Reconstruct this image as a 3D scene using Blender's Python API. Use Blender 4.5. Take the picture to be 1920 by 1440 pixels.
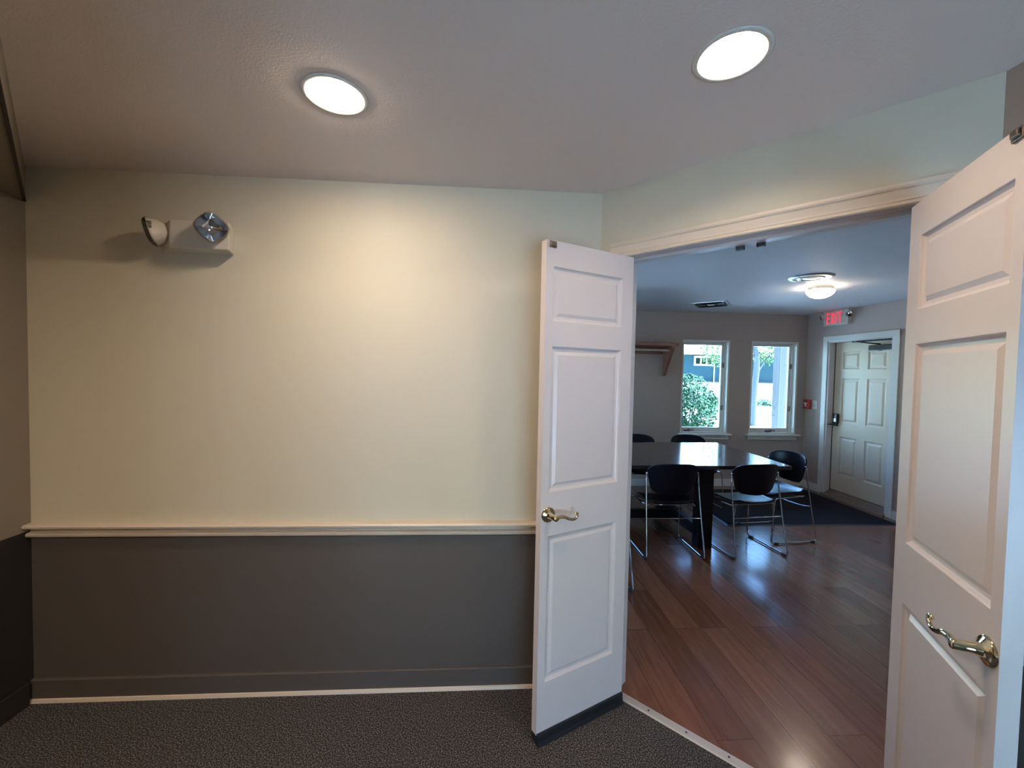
import bpy, bmesh, math, random
from mathutils import Vector, Matrix
random.seed(7)
PI = math.pi
for o in list(bpy.data.objects):
    bpy.data.objects.remove(o)
SC = bpy.context.scene
COL = SC.collection

# ------------------------------------------------------------------ camera, sky, sun, exposure
F_PX = 764.5
CAMH = 1.573
pitch, roll, yaw = math.radians(1.8305), math.radians(1.1263), math.radians(-3.6942)
fw = Vector((-math.sin(yaw)*math.cos(pitch), math.cos(yaw)*math.cos(pitch), -math.sin(pitch)))
rt = Vector((math.cos(yaw), math.sin(yaw), 0)); up = rt.cross(fw)
r2 = rt*math.cos(roll) + up*math.sin(roll); u2 = up*math.cos(roll) - rt*math.sin(roll)
cam_d = bpy.data.cameras.new('camera'); cam = bpy.data.objects.new('camera', cam_d); COL.objects.link(cam)
cam_d.sensor_width = 36; cam_d.lens = 36*F_PX/1920; cam_d.clip_start = 0.02; cam_d.clip_end = 300
M = Matrix((r2, u2, -fw)).transposed().to_4x4(); M.translation = Vector((0, 0, CAMH)); cam.matrix_world = M
SC.camera = cam
SC.view_settings.view_transform = 'Standard'; SC.view_settings.look = 'None'
SC.view_settings.gamma = 1; SC.view_settings.use_curve_mapping = False
SC.view_settings.exposure = 0.0
SC.cycles.use_denoising = True
SC.cycles.max_bounces = 10; SC.cycles.diffuse_bounces = 6; SC.cycles.transparent_max_bounces = 16
SC.cycles.sample_clamp_indirect = 8

SKY = 2.4
w = bpy.data.worlds.new('world'); SC.world = w; w.use_nodes = True
nt = w.node_tree; bg = nt.nodes['Background']
sky = nt.nodes.new('ShaderNodeTexSky'); sky.sky_type = 'NISHITA'; sky.sun_disc = False
sky.sun_elevation = math.radians(52); sky.sun_rotation = math.radians(88); sky.air_density = 1.6; sky.dust_density = 0.6
tn = nt.nodes.new('ShaderNodeMix'); tn.data_type = 'RGBA'; tn.blend_type = 'MULTIPLY'; tn.inputs['Factor'].default_value = 1; tn.inputs['B'].default_value = (0.58, 0.84, 1.30, 1)
nt.links.new(sky.outputs['Color'], tn.inputs['A']); nt.links.new(tn.outputs['Result'], bg.inputs['Color']); bg.inputs['Strength'].default_value = SKY
sun_d = bpy.data.lights.new('sun', 'SUN'); sun = bpy.data.objects.new('sun', sun_d); COL.objects.link(sun)
sun_d.energy = 230; sun_d.angle = 0.01; sun_d.color = (0.60, 0.82, 1.0)
sun.rotation_euler = Vector((0.98, 0.02, 1.15)).to_track_quat('Z', 'Y').to_euler()
LAMP_1, LAMP_2, LAMP_FILL, DOME_E = 218.0, 190.0, 760.0, 34.0     # front room downlights (third an added, unseen fill), far room dome lamp

# ------------------------------------------------------------------ materials
def mat(name, col, rough=0.5, metal=0.0, spec=0.5, bump=0.0, bscale=200.0, var=0.0, vscale=6.0, coat=0.0, emit=None, estr=0.0):
    m = bpy.data.materials.new(name); m.use_nodes = True
    t = m.node_tree; p = t.nodes['Principled BSDF']
    p.inputs['Base Color'].default_value = (*col, 1); p.inputs['Roughness'].default_value = rough
    p.inputs['Metallic'].default_value = metal; p.inputs['Specular IOR Level'].default_value = spec
    p.inputs['Coat Weight'].default_value = coat
    if emit:
        p.inputs['Emission Color'].default_value = (*emit, 1); p.inputs['Emission Strength'].default_value = estr
    tc = t.nodes.new('ShaderNodeTexCoord')
    if var > 0:
        n = t.nodes.new('ShaderNodeTexNoise'); n.inputs['Scale'].default_value = vscale; n.inputs['Detail'].default_value = 5
        t.links.new(tc.outputs['Object'], n.inputs['Vector'])
        mx = t.nodes.new('ShaderNodeMix'); mx.data_type = 'RGBA'
        mx.inputs['A'].default_value = (*[c*(1-var) for c in col], 1); mx.inputs['B'].default_value = (*[min(1, c*(1+var)) for c in col], 1)
        t.links.new(n.outputs['Fac'], mx.inputs['Factor']); t.links.new(mx.outputs['Result'], p.inputs['Base Color'])
    if bump > 0:
        n2 = t.nodes.new('ShaderNodeTexNoise'); n2.inputs['Scale'].default_value = bscale; n2.inputs['Detail'].default_value = 3
        t.links.new(tc.outputs['Object'], n2.inputs['Vector'])
        b = t.nodes.new('ShaderNodeBump'); b.inputs['Strength'].default_value = bump; b.inputs['Distance'].default_value = 0.003
        t.links.new(n2.outputs['Fac'], b.inputs['Height']); t.links.new(b.outputs['Normal'], p.inputs['Normal'])
    return m

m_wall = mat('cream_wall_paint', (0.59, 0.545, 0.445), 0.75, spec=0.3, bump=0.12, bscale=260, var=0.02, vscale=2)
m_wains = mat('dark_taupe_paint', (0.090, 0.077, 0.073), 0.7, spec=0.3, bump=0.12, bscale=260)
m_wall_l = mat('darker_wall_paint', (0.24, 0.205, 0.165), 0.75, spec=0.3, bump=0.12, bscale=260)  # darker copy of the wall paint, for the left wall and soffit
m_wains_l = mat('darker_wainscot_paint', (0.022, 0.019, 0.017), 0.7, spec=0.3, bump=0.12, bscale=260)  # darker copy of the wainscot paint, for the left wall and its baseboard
m_farwall = mat('taupe_grey_paint', (0.42, 0.345, 0.31), 0.7, spec=0.3, bump=0.1, bscale=240, var=0.03, vscale=2)
m_ceil = mat('ceiling_paint', (0.74, 0.65, 0.61), 0.85, spec=0.2, bump=0.3, bscale=140)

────

_Exercise:_
Return nothing but the lines running from the start of the data to the line with "COL = SC.collection", please, both ends included and no pictures.

_Answer for the task:_
Reconstruct this image as a 3D scene using Blender's Python API. Use Blender 4.5. Take the picture to be 1920 by 1440 pixels.
import bpy, bmesh, math, random
from mathutils import Vector, Matrix
random.seed(7)
PI = math.pi
for o in list(bpy.data.objects):
    bpy.data.objects.remove(o)
SC = bpy.context.scene
COL = SC.collection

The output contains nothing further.